DESCRIPTION OF THE TASK: Omit every picture, then give all the entries again exactly.

********************

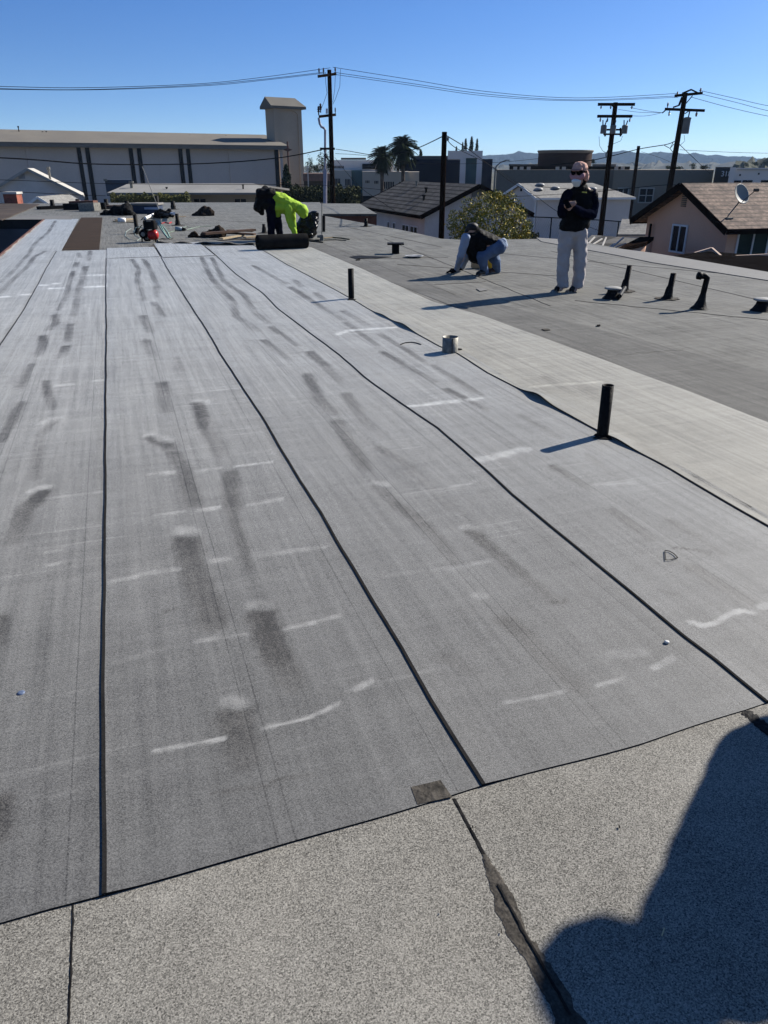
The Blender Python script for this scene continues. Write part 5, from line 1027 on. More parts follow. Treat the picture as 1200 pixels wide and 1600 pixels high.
capvent(956, 466, 'low round vent with a pale metal cap beside the leftmost old black pipe'); capvent(1189, 485, 'low round vent with a pale metal cap at the far right edge')
b = G(982, 452, .004); mb = MB(); mb.tube([G(968, 463, .05), G(976, 450, .06)], .03, 10); one(mb, 'pipe_offcut', M_black, 'short black pipe offcut lying between the capped vent and the leaning pipe', 'pipe offcut')
# T shaped vent
b = G(618, 396, .004); Yc = GY(618, 396); root = thing('tee_vent', b, 'black flat topped T shaped vent left of the crouching man', 'roof vent'); h = ZV(382, Yc)
mb = MB(); mb.box(b+UP*h*.5, (.075, .075, h*.5), (R2, F2, UP)); mb.build('stack', M_black, root); mb = MB(); mb.box(b+UP*(h+.015), (.17, .14, .015), (R2, F2, UP)); mb.build('cap', M_black, root)
b = G(647, 402, .004); mb = MB(); mb.lathe(b, [(0, .006), (.10, .006), (.17, .028), (.185, .035), (.17, .02), (.10, -.0), (0, 0)], 24)
one(mb, 'pot_lid', mat('worn_zinc', (0.5, .5, .48), .4, (.08, .08, .08), 6, metal=.3), 'round dished metal lid lying on the roof behind the crouching man', 'lid', smooth=True)
def strip(px, wd, m, name, label, cat, h=.012, group=None):
    P = [G(u, v, h) for u, v in px]; mb = MB(); mb.tube(P, wd, 5); return one(mb, name, m, label, cat, group)
b = G(560, 402, .006); mb = MB(); mb.prism([tuple(G(u, v)[:2]) for u, v in ((546, 402), (560, 400), (612, 402), (590, 404), (556, 405))], .004, .012); one(mb, 'black_scrap', M_tar, 'flat black scrap lying left of the T shaped vent', 'scrap')
# roof edge cone vents
for u, vb, vt, lab in ((572, 354, 341, 'small cone footed vent at the far roof edge beside the rust brown fascia'), (413, 364, 350, 'small dark cone vent just left of the bending man'), (83, 326, 312, 'first dark vent stub from the left on the far left wing'), (123, 325, 311, 'second dark vent stub from the left on the far left wing'), (167, 324, 311, 'third dark vent stub, left of the blue box'), (199, 323, 314, 'short dark vent stub just left of the blue box'), (246, 322, 306, 'thin dark vent stub behind the blue box'), (271, 327, 314, 'thick dark vent stub right of the blue box')):
    pipe_flash(u, vb, vt, .045 if u > 300 else .09, lab, boot=1.4 if u > 300 else 1.1, group='small far vent stubs', n=10)
pipe_flash(214.5, 365, 336, .055, 'black vent pipe immediately left of the air compressor', boot=1.2, n=12); pipe_flash(278, 352, 334, .055, 'black vent pipe behind the grey grinder', boot=1.4, n=12)

# ---- litter and work gear
M_red = mat('red_tank_paint', (0.42, .03, .025), .3, (.32, .02, .02), 2)
M_rubber = mat('black_rubber', (0.007, .007, .007), .7, spec=.05)
M_hose = mat('grey_green_hose', (0.30, .36, .32), .5); M_cable = mat('dark_hose', (.03, .035, .03), .6)
M_wood = mat('pale_plank', (0.38, .30, .19), .8, (.25, .19, .12), 3, stretch=(1, 8, 8)); M_woodd = mat('tarred_plank', (0.11, .07, .05), .8, (.05, .035, .03), 4)
M_bag = mat('black_plastic_bag', (0.002, .002, .002), .24, (.003, .003, .003), 4, bump=1.0, bscale=9, dist=.08, spec=.22)
M_blue = mat('slate_blue_box', (0.05, .065, .10), .5, (.03, .04, .065), 3); M_lid = mat('pale_box_lid', (.20, .19, .17), .7, (.15, .14, .13), 3)
# compressor
b = G(240, 378, .004); Yc = GY(240, 378); px = Yc/1200*1.0
def cp(u, v, d=0.0): return W(u, v, Yc+d)
cpz = thing('air_compressor', b, 'portable air compressor with red tank, black motor and wheels, wrapped in hoses', 'air compressor')
mb = MB(); a_, b_ = cp(232, 367.5), cp(246, 366.5); ax = (b_-a_).normalized(); L_ = (b_-a_).length
mb.lathe(a_-ax*.02, [(0, 0), (.06, .005), (.10, .04), (.115, .09), (.115, L_-.03), (.10, L_+.01), (.05, L_+.04), (0, L_+.045)], 20, ax); mb.build('tank', M_red, cpz, True)
mb = MB(); mb.box(cp(234, 351, -.02), (.13, .11, .10), (R2, F2, UP)); mb.box(cp(241, 353, .05), (.05, .12, .08), (R2, F2, UP)); mb.box(cp(226, 362, .0), (.06, .10, .06), (R2, F2, UP)); mb.build('motor', M_rubber, cpz, bevel=.02)
mb = MB(); mb.box(cp(232, 345.5, -.13), (.05, .004, .012), (R2, F2, UP)); mb.build('motor_badge', M_galv, cpz)
for u, v, d in ((224, 366, -.08), (230, 371, .2)):
    w_ = MB(); w_.lathe(cp(u, v, d)-F2*.03, [(0, 0), (.07, 0), (.10, .01), (.105, .03), (.10, .05), (.07, .06), (0, .06)], 18, F2); wh_ = w_.build('wheel', M_rubber, cpz, True)
    w_ = MB(); w_.lathe(cp(u, v, d)-F2*.036, [(0, 0), (.045, 0), (.05, .004)], 12, F2); w_.build('hub', M_galv, wh_)
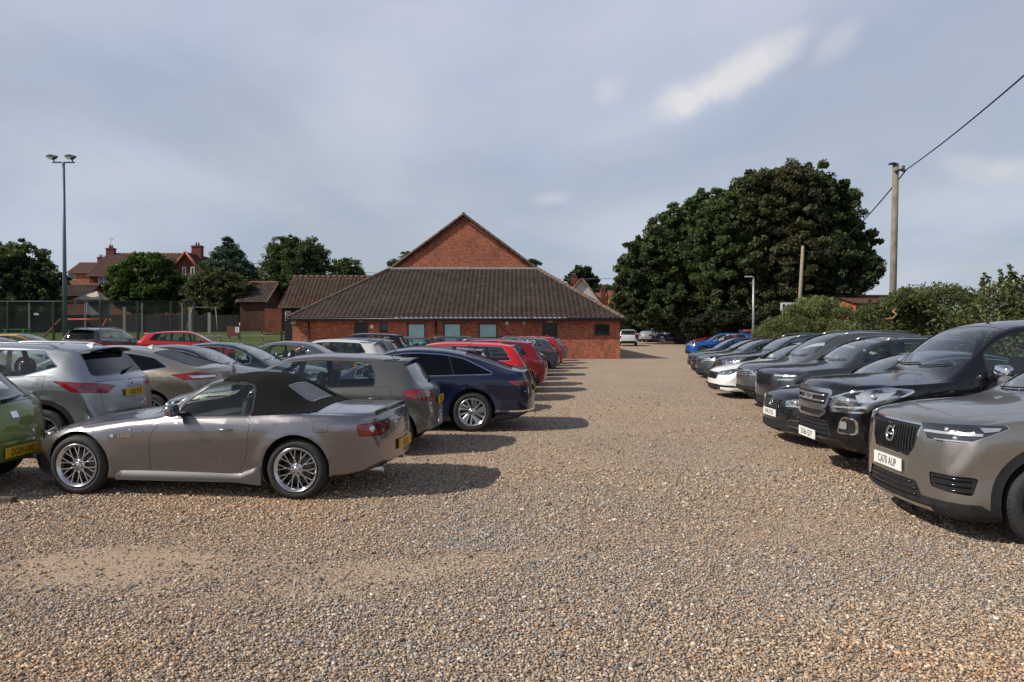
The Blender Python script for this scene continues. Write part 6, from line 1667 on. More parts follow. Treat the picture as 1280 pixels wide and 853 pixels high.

********************

TASK ANSWER:
The Blender Python script for this scene continues. Write part 5, from line 1027 on. More parts follow. Treat the picture as 1200 pixels wide and 1600 pixels high.
capvent(956, 466, 'low round vent with a pale metal cap beside the leftmost old black pipe'); capvent(1189, 485, 'low round vent with a pale metal cap at the far right edge')
b = G(982, 452, .004); mb = MB(); mb.tube([G(968, 463, .05), G(976, 450, .06)], .03, 10); one(mb, 'pipe_offcut', M_black, 'short black pipe offcut lying between the capped vent and the leaning pipe', 'pipe offcut')
# T shaped vent
b = G(618, 396, .004); Yc = GY(618, 396); root = thing('tee_vent', b, 'black flat topped T shaped vent left of the crouching man', 'roof vent'); h = ZV(382, Yc)
mb = MB(); mb.box(b+UP*h*.5, (.075, .075, h*.5), (R2, F2, UP)); mb.build('stack', M_black, root); mb = MB(); mb.box(b+UP*(h+.015), (.17, .14, .015), (R2, F2, UP)); mb.build('cap', M_black, root)
b = G(647, 402, .004); mb = MB(); mb.lathe(b, [(0, .006), (.10, .006), (.17, .028), (.185, .035), (.17, .02), (.10, -.0), (0, 0)], 24)
one(mb, 'pot_lid', mat('worn_zinc', (0.5, .5, .48), .4, (.08, .08, .08), 6, metal=.3), 'round dished metal lid lying on the roof behind the crouching man', 'lid', smooth=True)
def strip(px, wd, m, name, label, cat, h=.012, group=None):
    P = [G(u, v, h) for u, v in px]; mb = MB(); mb.tube(P, wd, 5); return one(mb, name, m, label, cat, group)
b = G(560, 402, .006); mb = MB(); mb.prism([tuple(G(u, v)[:2]) for u, v in ((546, 402), (560, 400), (612, 402), (590, 404), (556, 405))], .004, .012); one(mb, 'black_scrap', M_tar, 'flat black scrap lying left of the T shaped vent', 'scrap')
# roof edge cone vents
for u, vb, vt, lab in ((572, 354, 341, 'small cone footed vent at the far roof edge beside the rust brown fascia'), (413, 364, 350, 'small dark cone vent just left of the bending man'), (83, 326, 312, 'first dark vent stub from the left on the far left wing'), (123, 325, 311, 'second dark vent stub from the left on the far left wing'), (167, 324, 311, 'third dark vent stub, left of the blue box'), (199, 323, 314, 'short dark vent stub just left of the blue box'), (246, 322, 306, 'thin dark vent stub behind the blue box'), (271, 327, 314, 'thick dark vent stub right of the blue box')):
    pipe_flash(u, vb, vt, .045 if u > 300 else .09, lab, boot=1.4 if u > 300 else 1.1, group='small far vent stubs', n=10)
pipe_flash(214.5, 365, 336, .055, 'black vent pipe immediately left of the air compressor', boot=1.2, n=12); pipe_flash(278, 352, 334, .055, 'black vent pipe behind the grey grinder', boot=1.4, n=12)

# ---- litter and work gear
M_red = mat('red_tank_paint', (0.42, .03, .025), .3, (.32, .02, .02), 2)
M_rubber = mat('black_rubber', (0.007, .007, .007), .7, spec=.05)
M_hose = mat('grey_green_hose', (0.30, .36, .32), .5); M_cable = mat('dark_hose', (.03, .035, .03), .6)
M_wood = mat('pale_plank', (0.38, .30, .19), .8, (.25, .19, .12), 3, stretch=(1, 8, 8)); M_woodd = mat('tarred_plank', (0.11, .07, .05), .8, (.05, .035, .03), 4)
M_bag = mat('black_plastic_bag', (0.002, .002, .002), .24, (.003, .003, .003), 4, bump=1.0, bscale=9, dist=.08, spec=.22)
M_blue = mat('slate_blue_box', (0.05, .065, .10), .5, (.03, .04, .065), 3); M_lid = mat('pale_box_lid', (.20, .19, .17), .7, (.15, .14, .13), 3)
# compressor
b = G(240, 378, .004); Yc = GY(240, 378); px = Yc/1200*1.0
def cp(u, v, d=0.0): return W(u, v, Yc+d)
cpz = thing('air_compressor', b, 'portable air compressor with red tank, black motor and wheels, wrapped in hoses', 'air compressor')
mb = MB(); a_, b_ = cp(232, 367.5), cp(246, 366.5); ax = (b_-a_).normalized(); L_ = (b_-a_).length
mb.lathe(a_-ax*.02, [(0, 0), (.06, .005), (.10, .04), (.115, .09), (.115, L_-.03), (.10, L_+.01), (.05, L_+.04), (0, L_+.045)], 20, ax); mb.build('tank', M_red, cpz, True)
mb = MB(); mb.box(cp(234, 351, -.02), (.13, .11, .10), (R2, F2, UP)); mb.box(cp(241, 353, .05), (.05, .12, .08), (R2, F2, UP)); mb.box(cp(226, 362, .0), (.06, .10, .06), (R2, F2, UP)); mb.build('motor', M_rubber, cpz, bevel=.02)
mb = MB(); mb.box(cp(232, 345.5, -.13), (.05, .004, .012), (R2, F2, UP)); mb.build('motor_badge', M_galv, cpz)
for u, v, d in ((224, 366, -.08), (230, 371, .2)):
    w_ = MB(); w_.lathe(cp(u, v, d)-F2*.03, [(0, 0), (.07, 0), (.10, .01), (.105, .03), (.10, .05), (.07, .06), (0, .06)], 18, F2); wh_ = w_.build('wheel', M_rubber, cpz, True)
    w_ = MB(); w_.lathe(cp(u, v, d)-F2*.036, [(0, 0), (.045, 0), (.05, .004)], 12, F2); w_.build('hub', M_galv, wh_)
The Blender Python script for this scene continues. Write part 6, from line 1667 on. More parts follow. Treat the picture as 1280 pixels wide and 853 pixels high.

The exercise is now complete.